Né à Hamilton, en Ontario, Casey MQ a grandi dans un foyer qu’il décrit comme peu musical. Cependant, sa mère imposait à toute la fratrie l’apprentissage du piano. Il se partage entre cette passion pour cet instrument et un intérêt pour le théâtre et la danse. À la fin de ses études secondaires, il choisit de se consacrer à la musique, avec une prédilection pour le piano. En 2014, après avoir déménagé à Toronto, Casey commence à cumuler les petits boulots musicaux pour payer les factures. Il joue du piano dans des bars, des salons funéraires et des résidences pour retraités… Et commence à se produire en tant que DJ dans les clubs.

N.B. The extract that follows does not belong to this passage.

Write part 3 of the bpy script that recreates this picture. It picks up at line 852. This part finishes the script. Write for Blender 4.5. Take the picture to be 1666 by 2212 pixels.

En 2016, il intègre la Red Bull Music Academy, ce qui lui ouvre de nouveaux horizons. Il collabore ainsi avec d’autres artistes, dont Oklou, Pink Pantheress, Christine and The Queens, Flume, Carly Rae Jepsen… Parallèlement, il suit un programme du Centre canadien du film, collaborant avec des réalisateurs, scénaristes et monteurs. Il commence alors à composer pour des cinéastes de Toronto, remportant même le prix de la meilleure chanson originale aux Prix Écrans canadiens pour And Then We Don’t, dans le film Learn To Swim.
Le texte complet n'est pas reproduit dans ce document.